Fear, Anxiety, and hopeless ahead!
It's 7: 25 AM exactly in the morning, date 05/20/2022. It has been 4-5 days that one thing is striking in my mind, actually two. And that is about the grade. Yes, you heard it right-the grades of university.
I have come from the place where the facilities are not enough and the opportunities where we are not told to dream big and see the big picture in the screen of our life. It was very difficult for me to get into this prestigious university of Nepal. After the tough examination and the equally competitive interview, I finally made my place here.
From the first day of my university life, I was open more than I used to be before. I changed my mindset completely. I started to see everything in a positive way and in a more hopeful way. The course started with some experienced faculties here and I was as excited as I was in the day first.
Who doesn't fear exam? Perhaps almost all of us and so do I. I am a scholarship student here in my university for which I should get at least 3.5 GPA to be eligible for the scholarship award. And the irony is that I won't be eligible for the scholarship in the coming four years, if I don't maintain 3.5 GPA in the first semester which I literally messed up due to lack of proper information about the marking criteria from the faculty members. Now, I have understood the way they mark and how can we get marks. But there is no way for me to regret than. Because the end term has started and I can do nothing but regret for not being able to understand the format of the university education.

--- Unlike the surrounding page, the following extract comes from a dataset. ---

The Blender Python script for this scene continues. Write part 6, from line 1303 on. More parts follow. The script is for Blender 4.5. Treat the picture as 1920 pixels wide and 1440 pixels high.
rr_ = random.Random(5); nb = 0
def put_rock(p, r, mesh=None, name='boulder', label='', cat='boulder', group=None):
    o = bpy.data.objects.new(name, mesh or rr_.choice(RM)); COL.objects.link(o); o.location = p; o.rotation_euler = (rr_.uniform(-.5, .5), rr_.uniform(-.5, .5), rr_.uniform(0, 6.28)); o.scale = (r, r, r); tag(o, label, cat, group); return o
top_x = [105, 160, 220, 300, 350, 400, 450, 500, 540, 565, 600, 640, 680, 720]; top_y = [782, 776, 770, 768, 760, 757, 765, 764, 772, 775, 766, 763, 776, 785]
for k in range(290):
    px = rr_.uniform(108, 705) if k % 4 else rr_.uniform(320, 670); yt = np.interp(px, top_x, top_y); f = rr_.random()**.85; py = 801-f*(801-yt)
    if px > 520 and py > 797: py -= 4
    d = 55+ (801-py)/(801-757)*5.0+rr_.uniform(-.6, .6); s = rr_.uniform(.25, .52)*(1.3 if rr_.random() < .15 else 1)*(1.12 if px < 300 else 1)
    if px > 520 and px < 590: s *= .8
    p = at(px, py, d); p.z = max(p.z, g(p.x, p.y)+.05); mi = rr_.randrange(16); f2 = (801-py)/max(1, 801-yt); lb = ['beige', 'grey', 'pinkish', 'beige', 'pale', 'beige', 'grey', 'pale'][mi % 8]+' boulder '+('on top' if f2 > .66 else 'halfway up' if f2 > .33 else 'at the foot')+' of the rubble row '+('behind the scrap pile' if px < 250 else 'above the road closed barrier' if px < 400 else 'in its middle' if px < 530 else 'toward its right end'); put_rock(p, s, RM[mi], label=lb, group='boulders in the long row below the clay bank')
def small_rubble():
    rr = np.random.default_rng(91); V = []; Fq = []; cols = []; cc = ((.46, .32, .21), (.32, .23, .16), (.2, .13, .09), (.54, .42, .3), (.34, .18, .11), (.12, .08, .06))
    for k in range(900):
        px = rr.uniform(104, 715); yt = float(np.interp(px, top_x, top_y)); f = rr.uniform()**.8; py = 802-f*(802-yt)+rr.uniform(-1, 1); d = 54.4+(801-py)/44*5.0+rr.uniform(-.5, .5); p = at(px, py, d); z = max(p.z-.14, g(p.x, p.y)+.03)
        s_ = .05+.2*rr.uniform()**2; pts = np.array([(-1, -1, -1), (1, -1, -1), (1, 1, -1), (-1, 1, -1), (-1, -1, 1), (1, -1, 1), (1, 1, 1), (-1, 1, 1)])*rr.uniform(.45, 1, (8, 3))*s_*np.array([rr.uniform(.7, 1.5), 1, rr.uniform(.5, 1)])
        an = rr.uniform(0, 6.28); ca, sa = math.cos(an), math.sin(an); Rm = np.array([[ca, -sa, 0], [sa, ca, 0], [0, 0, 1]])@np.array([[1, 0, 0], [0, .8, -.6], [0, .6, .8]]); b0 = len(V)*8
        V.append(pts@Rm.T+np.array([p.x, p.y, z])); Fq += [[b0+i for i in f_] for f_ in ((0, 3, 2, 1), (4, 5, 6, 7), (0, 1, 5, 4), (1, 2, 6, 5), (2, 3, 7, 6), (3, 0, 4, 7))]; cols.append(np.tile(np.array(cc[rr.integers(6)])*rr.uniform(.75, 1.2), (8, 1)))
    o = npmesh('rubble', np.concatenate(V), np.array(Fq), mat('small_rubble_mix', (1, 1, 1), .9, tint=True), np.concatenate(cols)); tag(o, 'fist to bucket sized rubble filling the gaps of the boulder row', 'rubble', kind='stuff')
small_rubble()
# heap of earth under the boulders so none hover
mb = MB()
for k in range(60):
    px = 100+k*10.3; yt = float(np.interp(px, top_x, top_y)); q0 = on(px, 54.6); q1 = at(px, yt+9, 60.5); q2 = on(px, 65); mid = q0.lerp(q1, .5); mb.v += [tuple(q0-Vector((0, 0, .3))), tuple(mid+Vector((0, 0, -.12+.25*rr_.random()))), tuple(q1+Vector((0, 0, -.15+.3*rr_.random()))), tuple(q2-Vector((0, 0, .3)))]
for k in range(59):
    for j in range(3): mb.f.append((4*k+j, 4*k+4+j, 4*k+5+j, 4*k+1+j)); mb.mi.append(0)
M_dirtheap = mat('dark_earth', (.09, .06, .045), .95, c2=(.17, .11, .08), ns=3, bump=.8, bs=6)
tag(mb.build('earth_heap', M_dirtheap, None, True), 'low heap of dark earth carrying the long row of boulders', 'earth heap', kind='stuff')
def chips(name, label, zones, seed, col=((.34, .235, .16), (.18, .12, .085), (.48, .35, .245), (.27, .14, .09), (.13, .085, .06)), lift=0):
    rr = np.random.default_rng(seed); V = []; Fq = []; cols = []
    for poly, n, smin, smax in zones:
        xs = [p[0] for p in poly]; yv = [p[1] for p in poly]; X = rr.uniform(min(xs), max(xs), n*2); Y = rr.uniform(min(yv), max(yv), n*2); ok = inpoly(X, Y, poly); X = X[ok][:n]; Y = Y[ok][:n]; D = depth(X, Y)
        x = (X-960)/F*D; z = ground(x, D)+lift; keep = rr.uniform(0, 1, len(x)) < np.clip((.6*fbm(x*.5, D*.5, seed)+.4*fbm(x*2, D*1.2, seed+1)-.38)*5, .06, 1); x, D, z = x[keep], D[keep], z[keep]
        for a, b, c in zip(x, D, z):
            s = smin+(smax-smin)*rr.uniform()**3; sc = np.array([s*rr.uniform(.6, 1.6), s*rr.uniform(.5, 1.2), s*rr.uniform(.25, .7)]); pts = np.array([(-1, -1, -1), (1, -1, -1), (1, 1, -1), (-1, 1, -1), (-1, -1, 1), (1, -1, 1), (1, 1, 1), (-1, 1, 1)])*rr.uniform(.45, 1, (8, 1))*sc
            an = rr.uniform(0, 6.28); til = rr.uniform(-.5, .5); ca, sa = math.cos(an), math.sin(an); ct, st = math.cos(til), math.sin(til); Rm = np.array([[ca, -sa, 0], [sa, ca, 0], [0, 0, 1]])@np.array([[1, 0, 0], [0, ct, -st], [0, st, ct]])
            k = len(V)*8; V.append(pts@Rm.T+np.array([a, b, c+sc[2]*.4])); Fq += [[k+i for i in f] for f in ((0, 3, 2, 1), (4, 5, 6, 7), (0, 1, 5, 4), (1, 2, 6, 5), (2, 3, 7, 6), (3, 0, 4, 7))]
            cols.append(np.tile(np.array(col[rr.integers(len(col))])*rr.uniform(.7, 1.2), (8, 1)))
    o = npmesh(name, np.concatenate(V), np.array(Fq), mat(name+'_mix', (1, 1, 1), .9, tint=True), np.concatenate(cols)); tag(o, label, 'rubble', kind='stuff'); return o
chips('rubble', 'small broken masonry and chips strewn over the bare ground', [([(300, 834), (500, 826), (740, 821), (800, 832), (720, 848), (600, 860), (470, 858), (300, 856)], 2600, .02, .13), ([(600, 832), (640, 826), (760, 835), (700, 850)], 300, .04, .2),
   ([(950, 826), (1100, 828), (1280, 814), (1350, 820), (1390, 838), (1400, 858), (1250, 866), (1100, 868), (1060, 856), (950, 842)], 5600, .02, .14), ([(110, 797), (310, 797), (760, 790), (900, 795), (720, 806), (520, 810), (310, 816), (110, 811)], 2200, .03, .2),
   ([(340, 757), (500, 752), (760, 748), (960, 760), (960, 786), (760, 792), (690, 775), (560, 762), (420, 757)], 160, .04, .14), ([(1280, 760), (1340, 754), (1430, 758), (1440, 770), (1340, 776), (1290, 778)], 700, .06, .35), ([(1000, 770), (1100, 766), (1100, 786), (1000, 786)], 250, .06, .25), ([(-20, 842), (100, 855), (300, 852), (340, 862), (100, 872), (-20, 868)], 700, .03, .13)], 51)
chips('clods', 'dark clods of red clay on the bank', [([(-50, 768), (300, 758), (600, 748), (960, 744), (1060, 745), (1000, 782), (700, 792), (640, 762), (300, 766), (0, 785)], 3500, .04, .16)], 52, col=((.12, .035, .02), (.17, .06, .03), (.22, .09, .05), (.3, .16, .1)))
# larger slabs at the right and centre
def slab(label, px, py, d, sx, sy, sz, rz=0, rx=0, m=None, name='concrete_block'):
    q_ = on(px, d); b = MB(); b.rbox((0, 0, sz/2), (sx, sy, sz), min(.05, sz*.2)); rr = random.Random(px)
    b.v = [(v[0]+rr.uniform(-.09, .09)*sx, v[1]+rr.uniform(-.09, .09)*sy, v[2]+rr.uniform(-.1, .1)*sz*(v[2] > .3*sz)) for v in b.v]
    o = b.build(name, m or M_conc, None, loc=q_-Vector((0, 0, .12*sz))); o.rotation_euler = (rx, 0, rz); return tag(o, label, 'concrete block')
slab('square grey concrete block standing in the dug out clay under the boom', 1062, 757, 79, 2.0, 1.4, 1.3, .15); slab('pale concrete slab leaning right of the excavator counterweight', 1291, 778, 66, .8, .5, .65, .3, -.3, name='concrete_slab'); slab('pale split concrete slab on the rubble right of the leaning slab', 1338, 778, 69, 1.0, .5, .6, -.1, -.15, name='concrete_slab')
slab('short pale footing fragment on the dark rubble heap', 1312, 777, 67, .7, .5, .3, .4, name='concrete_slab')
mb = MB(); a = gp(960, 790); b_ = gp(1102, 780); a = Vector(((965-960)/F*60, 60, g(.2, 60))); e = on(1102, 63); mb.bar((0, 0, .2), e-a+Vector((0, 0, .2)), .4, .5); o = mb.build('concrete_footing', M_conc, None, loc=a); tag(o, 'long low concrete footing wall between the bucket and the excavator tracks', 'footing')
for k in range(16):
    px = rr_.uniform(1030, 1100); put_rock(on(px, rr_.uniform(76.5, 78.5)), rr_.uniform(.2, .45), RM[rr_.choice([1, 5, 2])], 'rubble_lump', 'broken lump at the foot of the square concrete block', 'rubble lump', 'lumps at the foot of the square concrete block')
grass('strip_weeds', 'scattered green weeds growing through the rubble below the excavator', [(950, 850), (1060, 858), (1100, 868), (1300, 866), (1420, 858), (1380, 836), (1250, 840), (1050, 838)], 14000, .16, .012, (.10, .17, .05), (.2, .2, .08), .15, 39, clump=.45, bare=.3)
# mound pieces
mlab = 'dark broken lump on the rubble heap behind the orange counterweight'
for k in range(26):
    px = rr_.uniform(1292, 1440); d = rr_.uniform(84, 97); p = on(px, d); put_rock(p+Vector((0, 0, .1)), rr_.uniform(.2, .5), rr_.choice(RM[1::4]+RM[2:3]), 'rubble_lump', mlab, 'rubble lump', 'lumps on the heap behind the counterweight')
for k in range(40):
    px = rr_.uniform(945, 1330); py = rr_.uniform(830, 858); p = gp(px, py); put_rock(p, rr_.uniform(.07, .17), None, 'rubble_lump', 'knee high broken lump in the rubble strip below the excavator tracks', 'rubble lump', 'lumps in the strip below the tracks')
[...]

I want one more chance for me to show my abilities and prove myself that I am capable for the scholarship and I am also one of the hardworking, dedicated student who has some ambitions and goals for which I have chosen this university so that I can fulfill dreams. So if you give me only one chance then, I won't let my words down and I extremely want this chance and it's my need too. Trust me I won't let this chance go away and I will make it the worth of me.